Population is one of the factors used to decide the ratio in which taxes are allocated to each state. However, given India’s widely-differing population growth rates in each region, population data used to determine these allocations was frozen at 1971 Census figures since the Seventh Finance Commission (incorporated in 1978).
This principle was changed during the 14th Finance Commission, which introduced 2011 Census population data into the calculation for the first time. Set up in 2013 for the period 2015-2020, this commission decided that the distribution of local body grants to states would be done with 90% weighting given to population data from the 2011 Census.
While tax money transfers to local bodies are relatively small, the 15th Finance Commission has decided to apply this principle to all tax transfers. In November, the Union government announced that “the [15th Finance] Commission shall use the population data of 2011 while making its recommendations”.
1971 population data freeze
While the revenue sharing formula the 15th Finance Commission will use will take a few years to finalise, the Centre’s decision to include 2011 population data in the process is significant in itself given that this actually penalises states for controlling their population. This is something India’s politicians are actually acutely aware of, which is why 1971 Census population data was so far being used to calculate such tax allocations. In fact, even in Parliament, the number of seats each state has in the Lok Sabha and Rajya Sabha is in proportion to the state’s population in 1971. This population data freeze – related to the Finance Commission and Parliament – is driven by the massive gulf between the fertility rates of various states. But the change in the 15th Finance Commission has shaken things up.
On Sunday, Pawan Kalyan, Telugu actor and founder of the Jana Sena party, criticised the Union government’s move to use the 2011 Census Data to drive the 15th Finance Commission’s recommendations. “Is the success of South Indian states going to be used against them by [the] Union of India?” asked Kalyan. He referred to an article published on the news website The Wire, titled The 15th Finance Commission May Split Open Demographic Fault Lines Between South and North India, and said: “This article flags a genuine concern that population-based formula for sharing tax revenues between states and Centre would hurt south Indian states”.
This is not the first time concerns over unfair tax extraction and allocations by the Union government have surfaced in Telugu politics. On Sunday, M Murlimohan – an MP from the Telugu Desam Party, which rules Andhra Pradesh – expressed reservations over the manner in which taxes were being distributed amongst the states of the Union. “We are contributing more to the Central pool in the form of taxes than any other state barring Maharashtra,” Murlimohan told the New Indian Express. “Then why the Union Government is treating us in a step-motherly manner.”
He added: “Now, if the mindset of the Union Government does not change, all southern states might have to come together to form a separate entity.”
Parliament next?
The issue was also picked up by MK Stalin, the Leader of the Opposition in Tamil Nadu and working president of the Dravida Munnetra Kazhagam, who wrote that the use of the 2011 Census data by the 15th Finance Commission represents a “threat to the state governments’ financial autonomy” and will punish states for successfully controlling population growth. He added: “On behalf of the Dravida Munnetra Kazhagam, I ask that the recommendations of the 15th Central Finance Commission should be based on the Census of 1971.”

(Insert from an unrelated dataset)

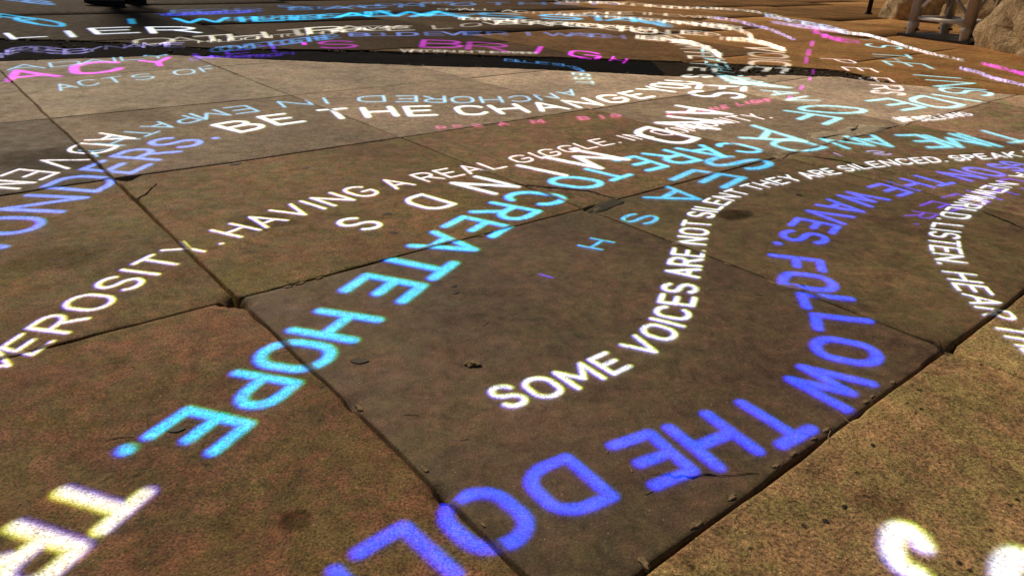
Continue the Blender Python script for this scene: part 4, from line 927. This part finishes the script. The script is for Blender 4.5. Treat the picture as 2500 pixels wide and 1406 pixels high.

Stalin also took the matter further when he argued that the Centre’s decision to use 2011 Census data for revenue sharing with states seemed to be a bid to eventually move towards using 2011 Census data to determine the number of Parliamentary seats allocated to states. If this were to be done, several southern states, including Tamil Nadu, which have succeeded in controlling the growth of their population, will be allocated fewer seats in the Lok Sabha and Rajya Sabha, reducing their representation in Parliament.
The ferment over the 15th Finance Commission does not come in a vacuum. Politics over such federal issues has reared its head for the first time since the 1960s, with political parties looking to use state identity to counter the Bharatiya Janata Party’s expansion across India under the Hindutva banner. This has led to politics over language. In Bengaluru for example, there is strident opposition to the use of Hindi in metro stations. In the upcoming Karnataka election, Chief Minister Siddaramaiah seems keen on using Kannada nationalism as a major issue in order to get re-elected. Similarly, Tamil Nadu was opposed to the Goods and Services Tax as it saw the new financial regime as a threat to the state’s autonomy.